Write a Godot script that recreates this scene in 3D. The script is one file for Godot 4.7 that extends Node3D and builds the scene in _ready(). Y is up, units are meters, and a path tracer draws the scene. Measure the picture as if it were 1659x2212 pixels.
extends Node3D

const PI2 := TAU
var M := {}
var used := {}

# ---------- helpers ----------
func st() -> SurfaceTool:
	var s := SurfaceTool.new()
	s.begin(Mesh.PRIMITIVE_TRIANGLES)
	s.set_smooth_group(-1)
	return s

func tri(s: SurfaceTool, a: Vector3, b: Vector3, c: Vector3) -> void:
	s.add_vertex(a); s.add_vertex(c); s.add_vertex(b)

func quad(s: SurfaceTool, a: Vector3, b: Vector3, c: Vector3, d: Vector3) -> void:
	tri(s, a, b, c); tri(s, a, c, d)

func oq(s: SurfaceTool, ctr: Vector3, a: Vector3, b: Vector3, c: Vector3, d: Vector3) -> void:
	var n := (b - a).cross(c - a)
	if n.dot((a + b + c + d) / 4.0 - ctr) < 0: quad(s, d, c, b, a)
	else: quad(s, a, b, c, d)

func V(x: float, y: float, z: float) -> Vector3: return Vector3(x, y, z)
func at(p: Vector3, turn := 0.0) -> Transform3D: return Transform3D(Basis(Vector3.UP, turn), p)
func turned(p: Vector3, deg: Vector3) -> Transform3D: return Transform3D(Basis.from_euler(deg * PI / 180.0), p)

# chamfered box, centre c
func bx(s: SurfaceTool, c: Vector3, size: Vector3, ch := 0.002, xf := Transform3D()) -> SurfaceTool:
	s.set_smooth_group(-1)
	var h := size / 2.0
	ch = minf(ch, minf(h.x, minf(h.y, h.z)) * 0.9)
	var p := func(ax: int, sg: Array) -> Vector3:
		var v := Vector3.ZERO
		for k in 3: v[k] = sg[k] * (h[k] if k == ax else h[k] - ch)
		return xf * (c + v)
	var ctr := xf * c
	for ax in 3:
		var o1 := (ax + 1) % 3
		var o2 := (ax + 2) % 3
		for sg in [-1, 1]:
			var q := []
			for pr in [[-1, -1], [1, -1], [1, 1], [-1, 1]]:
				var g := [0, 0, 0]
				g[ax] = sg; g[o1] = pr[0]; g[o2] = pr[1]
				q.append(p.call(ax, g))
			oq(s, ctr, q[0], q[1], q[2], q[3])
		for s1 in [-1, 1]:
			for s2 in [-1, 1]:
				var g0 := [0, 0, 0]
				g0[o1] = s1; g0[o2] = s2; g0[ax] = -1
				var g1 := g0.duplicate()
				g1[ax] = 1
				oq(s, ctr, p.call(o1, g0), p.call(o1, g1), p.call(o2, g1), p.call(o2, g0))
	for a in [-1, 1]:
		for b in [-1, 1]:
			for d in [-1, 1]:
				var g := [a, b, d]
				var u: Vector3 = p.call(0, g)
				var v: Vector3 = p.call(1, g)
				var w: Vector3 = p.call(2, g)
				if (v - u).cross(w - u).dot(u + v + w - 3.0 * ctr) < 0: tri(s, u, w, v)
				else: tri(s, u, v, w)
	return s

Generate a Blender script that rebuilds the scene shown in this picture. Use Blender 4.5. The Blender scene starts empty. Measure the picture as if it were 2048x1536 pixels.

## WRITTEN PROBLEM
Write the complete data out, exactly as above.

## SOLVED EXERCISE
Write a Godot script that recreates this scene in 3D. The script is one file for Godot 4.7 that extends Node3D and builds the scene in _ready(). Y is up, units are meters, and a path tracer draws the scene. Measure the picture as if it were 1659x2212 pixels.
extends Node3D

const PI2 := TAU
var M := {}
var used := {}

# ---------- helpers ----------
func st() -> SurfaceTool:
	var s := SurfaceTool.new()
	s.begin(Mesh.PRIMITIVE_TRIANGLES)
	s.set_smooth_group(-1)
	return s

func tri(s: SurfaceTool, a: Vector3, b: Vector3, c: Vector3) -> void:
	s.add_vertex(a); s.add_vertex(c); s.add_vertex(b)

func quad(s: SurfaceTool, a: Vector3, b: Vector3, c: Vector3, d: Vector3) -> void:
	tri(s, a, b, c); tri(s, a, c, d)

func oq(s: SurfaceTool, ctr: Vector3, a: Vector3, b: Vector3, c: Vector3, d: Vector3) -> void:
	var n := (b - a).cross(c - a)
	if n.dot((a + b + c + d) / 4.0 - ctr) < 0: quad(s, d, c, b, a)
	else: quad(s, a, b, c, d)

func V(x: float, y: float, z: float) -> Vector3: return Vector3(x, y, z)
func at(p: Vector3, turn := 0.0) -> Transform3D: return Transform3D(Basis(Vector3.UP, turn), p)
func turned(p: Vector3, deg: Vector3) -> Transform3D: return Transform3D(Basis.from_euler(deg * PI / 180.0), p)

# chamfered box, centre c
func bx(s: SurfaceTool, c: Vector3, size: Vector3, ch := 0.002, xf := Transform3D()) -> SurfaceTool:
	s.set_smooth_group(-1)
	var h := size / 2.0
	ch = minf(ch, minf(h.x, minf(h.y, h.z)) * 0.9)
	var p := func(ax: int, sg: Array) -> Vector3:
		var v := Vector3.ZERO
		for k in 3: v[k] = sg[k] * (h[k] if k == ax else h[k] - ch)
		return xf * (c + v)
	var ctr := xf * c
	for ax in 3:
		var o1 := (ax + 1) % 3
		var o2 := (ax + 2) % 3
		for sg in [-1, 1]:
			var q := []
			for pr in [[-1, -1], [1, -1], [1, 1], [-1, 1]]:
				var g := [0, 0, 0]
				g[ax] = sg; g[o1] = pr[0]; g[o2] = pr[1]
				q.append(p.call(ax, g))
			oq(s, ctr, q[0], q[1], q[2], q[3])
		for s1 in [-1, 1]:
			for s2 in [-1, 1]:
				var g0 := [0, 0, 0]
				g0[o1] = s1; g0[o2] = s2; g0[ax] = -1
				var g1 := g0.duplicate()
				g1[ax] = 1
				oq(s, ctr, p.call(o1, g0), p.call(o1, g1), p.call(o2, g1), p.call(o2, g0))
	for a in [-1, 1]:
		for b in [-1, 1]:
			for d in [-1, 1]:
				var g := [a, b, d]
				var u: Vector3 = p.call(0, g)
				var v: Vector3 = p.call(1, g)
				var w: Vector3 = p.call(2, g)
				if (v - u).cross(w - u).dot(u + v + w - 3.0 * ctr) < 0: tri(s, u, w, v)
				else: tri(s, u, v, w)
	return s

Generate a Blender script that rebuilds the scene shown in this picture. Use Blender 4.5. The Blender scene starts empty. Measure the picture as if it were 2048x1536 pixels.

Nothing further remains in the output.